Hej, hej! Dzisiaj przychodzę z książką od Wydawnictwa Jaguar, zapraszam dalej!
Lubicie retellingi zarówno bajek, jak mitów? Ja sięgam po nie bardzo chętnie, często okazują się być świetnymi opowieściami.
"Girl, Goddess, Queen" trafiła w moje ręce właśnie dlatego, że jest rettelingiem. Jest to opowieść o Persefonie, i tak, nie jest to pierwsza próba stworzenia czegoś nowego, ostatnio ich całe mnóstwo. Zatem, czy ta się wyróżnia w jakiś sposób?
Kora, czyli postać stworzona na wzór Persefony to osoba, która na każdym kroku jest naciskana przez matkę. To toksyczna relacja, w której młoda kobieta ma wyjść za maż i to najlepiej za jednego z najpotężniejszych Bogów i wmawia jej się, że jej dziewictwo to łakomy kąsek. Tylko, że ona ma zupełnie inne plany, jest buntowniczką i każda decyzja ojca i matki przyprawia ją o ogrom złości i żalu. Nie mówiąc już o tym, że na samą myśl, że miałaby być żoną człowieka, którego nie darzy nawet odrobiną uczucia, zwyczajnie się trzęsie ze strachu. W ten sposób ląduje w Hadesie, do którego ucieka w pośpiechu. Tam jej nie dosięgną macki matki. A może to tylko złudzenie? No i czy Hades może być jej przychylny?

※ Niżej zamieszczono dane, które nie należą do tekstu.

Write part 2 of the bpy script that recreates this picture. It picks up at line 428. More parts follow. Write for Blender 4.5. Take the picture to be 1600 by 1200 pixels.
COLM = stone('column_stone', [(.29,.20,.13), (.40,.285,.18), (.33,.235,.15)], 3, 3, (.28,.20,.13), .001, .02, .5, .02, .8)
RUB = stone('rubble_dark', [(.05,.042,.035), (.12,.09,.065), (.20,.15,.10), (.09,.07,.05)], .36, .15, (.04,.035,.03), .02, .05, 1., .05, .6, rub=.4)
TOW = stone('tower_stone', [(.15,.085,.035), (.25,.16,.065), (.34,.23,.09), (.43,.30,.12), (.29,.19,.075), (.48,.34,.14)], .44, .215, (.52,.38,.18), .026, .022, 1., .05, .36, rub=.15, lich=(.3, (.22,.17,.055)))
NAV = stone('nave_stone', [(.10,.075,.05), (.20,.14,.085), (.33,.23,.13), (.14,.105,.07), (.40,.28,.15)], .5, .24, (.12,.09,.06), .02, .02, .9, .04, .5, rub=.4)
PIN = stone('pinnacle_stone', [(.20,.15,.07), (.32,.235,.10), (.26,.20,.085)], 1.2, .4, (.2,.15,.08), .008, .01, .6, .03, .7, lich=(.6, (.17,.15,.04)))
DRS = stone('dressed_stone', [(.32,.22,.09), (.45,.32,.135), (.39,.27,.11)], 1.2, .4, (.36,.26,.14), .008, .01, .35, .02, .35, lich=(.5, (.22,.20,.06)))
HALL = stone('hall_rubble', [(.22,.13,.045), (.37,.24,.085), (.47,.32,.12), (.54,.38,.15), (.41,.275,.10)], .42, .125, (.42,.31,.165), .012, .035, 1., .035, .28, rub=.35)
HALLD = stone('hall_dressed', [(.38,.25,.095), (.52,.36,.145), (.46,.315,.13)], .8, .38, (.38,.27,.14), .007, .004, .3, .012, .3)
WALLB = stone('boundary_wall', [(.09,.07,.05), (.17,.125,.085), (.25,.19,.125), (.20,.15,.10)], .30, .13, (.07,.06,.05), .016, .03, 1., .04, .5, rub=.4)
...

Spodziewałam się fantasy z wątkiem romantycznym, w którym poruszone będą trudne tematy, a wszystko zostanie wrzucone we współczesność. I taka właśnie jest ta książka. To idealny przykład rettelingu, w którym dodatkowo bardzo ciekawie są opisane relacje rodzinne i pozycje społeczne konkretnych osób. I choć ostatnio czytałam dwie inne, w tym Neon Gods, to ta zdecydowanie jest napisana najlepiej, a przy tym jest także najbardziej obszerna.
No i właśnie, ilość stron jak dla mnie, to tutaj mistrzostwo, bo tej historii wcale się nie chce zostawić ani na moment. Jest bardzo ciekawa, ocierająca się o komedię romantyczną mimo tego, że jest również dość mroczna. Czytałam z ogromną przyjemnością, z wypiekami na twarzy i chętnie sięgnę po kolejne książki autorki.
A zakładałam, że będzie to przeciętna opowiastka, pewnie erotyk pełną parą ze względu na to, że autorkę okrzyknięto gwiazdą tiktoka! A okazuje się, że można zadbać o dobre tłumaczenie, korektę i od razu czyta się lepiej historię, która nie jest stworzona tylko po to, by zarabiać na zasięgach, a coś sobą reprezentuje.
Recenzja powstała we współpracy z wydawnictwem Jaguar.